I need other voices to call me out and help me understand a reality that is beyond myself.
I need to be quiet and listen.
I need to let voices that are not like mine speak.
I think that is part of being the Body of Christ.
Acknowledging I am just a foot.
Paying attention to what the hand and the ear have to teach me.
It must be exhausting to continuously be calling out to feet like me, “Hey! Pay attention to this, too!”
It is the reason we need specific and defined hashtags like #blacklivesmatter and #blacktranslivesmatter.
Because while it should be, it isn’t obvious and white cis-gendered folks like me assume far too much when we lump everything together and pretend it isn’t an intersecting, complicated mess.
Forgive me for too often putting my foot in my mouth.
Forgive me for perpetuating systemic oppression.
Forgive me for not understanding you.
Forgiveness requires repentance.

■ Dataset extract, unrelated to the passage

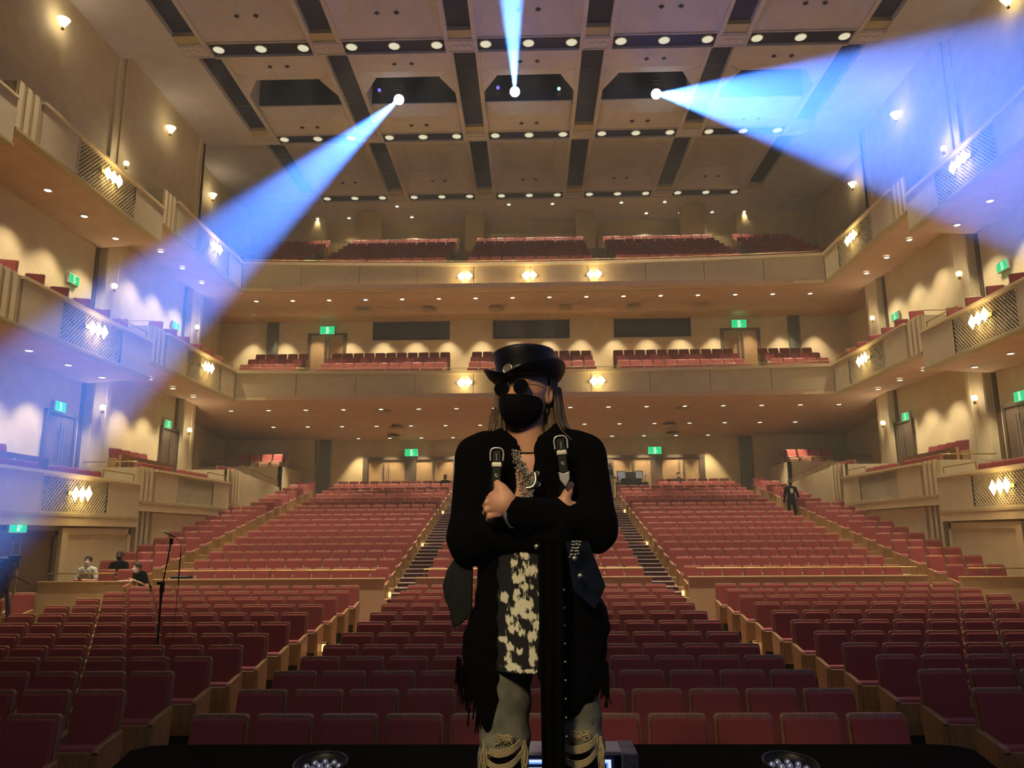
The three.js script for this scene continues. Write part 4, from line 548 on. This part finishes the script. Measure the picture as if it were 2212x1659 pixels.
  obj('leather_flap', [prism([[-0.185, 1.1], [-0.225, 1.07], [-0.262, 1.01], [-0.274, 0.965], [-0.268, 0.93], [-0.252, 0.895], [-0.243, 0.845], [-0.22, 0.855], [-0.19, 0.89]], 0.016, 0.004).translate(0, 0, 0.04)], lth, coat); obj('leather_flap', [hexa([0.10, 1.1, 0.17], [0.17, 1.1, 0.13], [0.222, 0.965, 0.09], [0.12, 0.96, 0.17], [0, 0, -0.014]), hexa([0.12, 0.96, 0.17], [0.222, 0.965, 0.09], [0.205, 0.93, 0.1], [0.185, 0.90, 0.12], [0, 0, -0.014])], lth, coat);
  obj('stud', [[0.014, 1.085, 0.19], [0.125, 1.05, 0.182], [0.14, 1.0, 0.178]].map(([x, y, z]) => SP(0.008, x, y, z, 10, 8)).concat(Array.from({ length: 26 }, (_, i) => SP(0.0032, 0.118 + 0.028 * (i % 5) / 5 + 0.004 * rnd() - 0.008 * Math.floor(i / 5) / 5, 1.1 - 0.009 * Math.floor(i / 5) - 0.003 * rnd(), 0.186, 6, 4)), Array.from({ length: 9 }, (_, i) => SP(0.0035, 0.092, 0.96 - 0.05 * i, 0.178, 6, 4))), silver, coat);
  // buckled straps on the chest
  for (const [x, yt, yb, tip, lean] of [[-0.103, 1.38, 1.225, 1.205, 0.012], [0.09, 1.415, 1.295, 1.262, -0.02]]) {
    const sg = part('leather_strap', [RB(0.027, yt - yb, 0.008, 0.003, 0, (yt + yb) / 2 - yt, 0)], lth, man); sg.position.set(x, yt, 0.147); sg.rotation.set(-0.06, 0, -lean * 4 > 0 ? 0.09 : -0.02);
    const by = -0.022; obj('buckle', [tube([[-0.019, by - 0.018, 0.008], [-0.019, by + 0.012, 0.008], [-0.012, by + 0.02, 0.008], [0.012, by + 0.02, 0.008], [0.019, by + 0.012, 0.008], [0.019, by - 0.018, 0.008]], 0.0034, 24, 6), bar([0, by - 0.018, 0.009], [0, by + 0.004, 0.011], 0.0026)], silver, sg);
    obj('keeper_loop', [RB(0.032, 0.016, 0.012, 0.004, 0, by - 0.029, 0.002)], mat('#d6d2b4', { metalness: 0.6, roughness: 0.35 }), sg); obj('eyelet', [flat(new THREE.TorusGeometry(0.0042, 0.0014, 6, 14)).translate(0, by - 0.062, 0.006)], silver, sg);
    obj('strap_tip', [prism([[-0.0155, 0], [0, -0.006], [0.0155, 0], [0.013, -0.022], [0, -0.042], [-0.013, -0.022]], 0.012, 0.002).translate(0, yb - yt + 0.008, 0.002)], silver, sg);
  }
  // necklaces
  part('cord_necklace', [tube(Array.from({ length: 14 }, (_, i) => { const a = -1.5 + 3.0 * i / 13; return [-0.012 + 0.064 * Math.sin(a), 1.395 - 0.022 * Math.cos(a), -0.005 + 0.068 * Math.cos(a)]; }), 0.0028, 30, 5)], clothBlack, man);
  const ch = []; for (const [x0, x1, yb, n] of [[-0.055, 0.02, 1.30, 34], [-0.045, 0.022, 1.265, 40], [-0.05, 0.01, 1.19, 54]]) for (let i = 0; i < n; i++) { const t = i / (n - 1), x = x0 + (x1 - x0) * t + 0.006 * Math.sin(i * 2.1), y = 1.375 + (yb - 1.375) * Math.sin(Math.PI * Math.min(1, t * 0.62)); ch.push(flat(new THREE.TorusGeometry(0.0052, 0.0017, 5, 9)).rotateY(i % 2 ? 0.4 : 1.1).rotateZ(rnd() * 3).translate(x, y, 0.118 + 0.01 * rnd() + (1.375 - y) * 0.12)); }
  for (let i = 0; i < 46; i++) ch.push(flat(new THREE.TorusGeometry(0.0055, 0.002, 5, 9)).rotateY(i % 2 ? 0.3 : 1.2).rotateZ(rnd() * 3).translate(0.004 - 0.022 * (i / 46) + 0.012 * (rnd() - 0.5), 1.285 - 0.13 * i / 46, 0.142 + 0.006 * rnd()));
  const pend = part('chain_necklaces', ch, mat('#8f8c80', { metalness: 0.85, roughness: 0.4 }), man);
  obj('claw_pendant', [tube([[0.012, 1.305, 0.146], [0.014, 1.28, 0.152], [0.004, 1.262, 0.154], [-0.014, 1.258, 0.152]], 0.0045, 14, 6)], silver, pend);
  // shirt with a black and cream dye pattern, seen where the coat is open
  const blobs = [[1133, 1216, 12, 8], [1116, 1230, 9, 8], [1141, 1247, 17, 16], [1128, 1262, 14, 9], [1137, 1276, 13, 10], [1122, 1288, 7, 6], [1133, 1308, 17, 15], [1119, 1322, 12, 12], [1143, 1334, 13, 8], [1104, 1344, 10, 10], [1113, 1358, 13, 11], [1131, 1366, 13, 9], [1148, 1372, 11, 8], [1110, 1394, 9, 7], [1122, 1402, 8, 6], [1156, 1350, 7, 6], [1151, 1414, 11, 16], [1101, 1416, 7, 9], [1110, 1432, 18, 6], [1140, 1438, 24, 5], [1092, 1300, 8, 7], [1166, 1290, 8, 9], [1088, 1380, 8, 6]];
  const tie = noiseTex(256, (u, v, x, y) => { const px = 1080 + 90 * u, py = 1448 - 250 * v; let m = 9; for (const [a, b, r, q] of blobs) m = Math.min(m, Math.hypot((px - a) / r, (py - b) / q)); m += 1.2 * (vnoise(u, v, 8, 21) - 0.5) + 1.1 * (vnoise(u + 0.3 * v, v, 22, 22) - 0.5) + 0.8 * (vnoise(u - 0.2 * v, v, 48, 24) - 0.5) + 0.3 * (hash(x, y, 5) - 0.5); const c = Math.min(1, Math.max(0.03, (1.12 - m) * 2.6)); return [0.04 + 0.80 * c, 0.04 + 0.79 * c, 0.045 + 0.66 * c]; });
  tie.wrapS = tie.wrapT = THREE.ClampToEdgeWrapping;
  const shirtG = surfaceNets(blend([cap([0, 1.17, -0.03], [0, 1.1, -0.02], 0.11, 0.135, 1.25), cap([-0.005, 1.1, -0.02], [-0.01, 0.73, -0.0], 0.135, 0.125, 0.95)], 0.05), [-0.22, 0.6, -0.25], [0.22, 1.5, 0.2], 0.009), shirtF = shirtG;
  { const p = shirtF.attributes.position; for (let i = 0; i < p.count; i++) if (p.getY(i) < 0.72) p.setY(i, 0.72); }
  part('shirt', [(() => { const g = flat(shirtF), p = g.attributes.position, uv = new Float32Array(p.count * 2); for (let i = 0; i < p.count; i++) { uv[2 * i] = (p.getX(i) + 0.105) / 0.135; uv[2 * i + 1] = (p.getY(i) - 0.712) / 0.372; } g.setAttribute('uv', new THREE.BufferAttribute(uv, 2)); return g; })()], new THREE.MeshStandardMaterial({ map: tie, roughness: 0.9 }), man, true);
  // torn jeans with black beneath the rips
  const jeanT = noiseTex(128, (u, v, x, y) => { const k = 0.7 + 0.25 * vnoise(u, v, 8, 31) + 0.08 * hash(x, y >> 1, 32); return [k, k, k * 0.97]; });
  const jeans = mat('#6f7062', { map: rep(jeanT, 5), roughness: 0.9 }), jf = blend([cap([0, 0.9, -0.03], [0, 0.86, -0.03], 0.13, 0.13, 1.2), cap([-0.085, 0.86, -0.02], [-0.088, 0.5, 0.0], 0.092, 0.072), cap([-0.088, 0.5, 0], [-0.09, 0.12, -0.03], 0.072, 0.058), cap([0.1, 0.86, -0.02], [0.135, 0.5, 0.0], 0.092, 0.074), cap([0.135, 0.5, 0], [0.15, 0.12, -0.03], 0.074, 0.058)], 0.02);
  const jn = part('jeans', [surfaceNets((x, y, z) => jf(x, y, z) + 0.003 * Math.sin(y * 70 + x * 40), [-0.25, 0.03, -0.2], [0.29, 1.08, 0.16], 0.009)], jeans, man);
  const ragC = mat('#b0a078', { map: rep(clothT, 14), roughness: 0.95 });
  for (const [cx, cy] of [[-0.088, 0.42], [0.137, 0.43]]) {
    obj('torn_hole', [flat(new THREE.SphereGeometry(1, 20, 14)).scale(0.052, 0.105, 0.03).translate(cx, cy, 0.052)], clothBlack, jn);
    const th = []; for (const [dy, sag] of [[0.085, 0.01], [0.078, 0.014], [0.052, 0.018], [0.045, 0.02], [-0.02, 0.012]]) for (let q = 0; q < 3; q++) th.push(tube([-1, -0.5, 0, 0.5, 1].map((t) => [cx + t * 0.052, cy + dy - sag * (1 - t * t) + 0.004 * q + 0.012 * t, 0.045 + 0.044 * Math.sqrt(1 - t * t * 0.96)]), 0.0022, 14, 5));
    for (const s of [-1, 1]) for (let q = 0; q < 26; q++) th.push(tube(Array.from({ length: 7 }, (_, i) => { const t = i / 6; return [cx + s * (0.046 + 0.02 * rnd() + 0.008 * Math.sin(t * 3)), cy + 0.1 - 0.26 * t, 0.046 + 0.016 * rnd()]; }), 0.0019, 14, 4));
    for (let q = 0; q < 34; q++) th.push(tube([[cx - 0.03 + 0.06 * rnd(), cy + 0.1 + 0.015 * rnd(), 0.074], [cx - 0.03 + 0.06 * rnd(), cy + 0.105 + 0.02 * rnd(), 0.085], [cx - 0.03 + 0.06 * rnd(), cy + 0.09 + 0.02 * rnd(), 0.08]], 0.0016, 8, 4));
    obj('frayed_threads', th, ragC, jn);
  }
  for (const [x, r] of [[-0.1, -0.1], [0.165, 0.12]]) part('boot', [surfaceNets(blend([cap([x, 0.22, -0.035], [x, 0.07, -0.035], 0.062, 0.058), cap([x, 0.05, -0.03], [x + r * 0.2, 0.045, 0.14], 0.052, 0.044)], 0.03), [x - 0.12, -0.01, -0.14], [x + 0.12, 0.3, 0.24], 0.01)], leather, man);
  part('bracelet', [[-0.058, 1.232], [-0.062, 1.226], [-0.068, 1.22]].map(([x, y], i) => flat(new THREE.TorusGeometry(0.036, 0.0045, 6, 24)).rotateY(0.9).rotateX(0.2).translate(x + 0.008 * i, y + 0.01 + AD, 0.196)), silver, man);
}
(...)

A commitment to live differently.
And one way for me to begin is to not just listen to fingers and appendixes and hair when they are thrust into the spotlight or have to yell to get my attention, but to actively seek out those parts of this vast and diverse Body of Christ that are not like me… to honor them, to celebrate them, to support them.
pcumcblogarchive
June 29, 2015 at 8:35 amNicely said, Katie. I have been hearing all of those voices, too, and wondering what I’m missing, what I can’t see, what I don’t know because I’m such a comfortable, pretty-well-situated foot myself. I don’t like how I don’t even realize (more of the time than I realize) that everyone else is NOT a foot, or that I’m left and they’re right, or they have a toe ring and I have blue nail polish, so even as feet we don’t have the same experiences. I bump into that reminder in certain company and with certain voices and I can’t believe I missed it again, having slipped back into my clean socks and comfortable shoes.
Thanks for contributing to the very much-needed and important and faith-filled conversation.
Katie Z.
July 8, 2015 at 9:18 amYou are welcome! And thank you for also looking for more than feet in this world.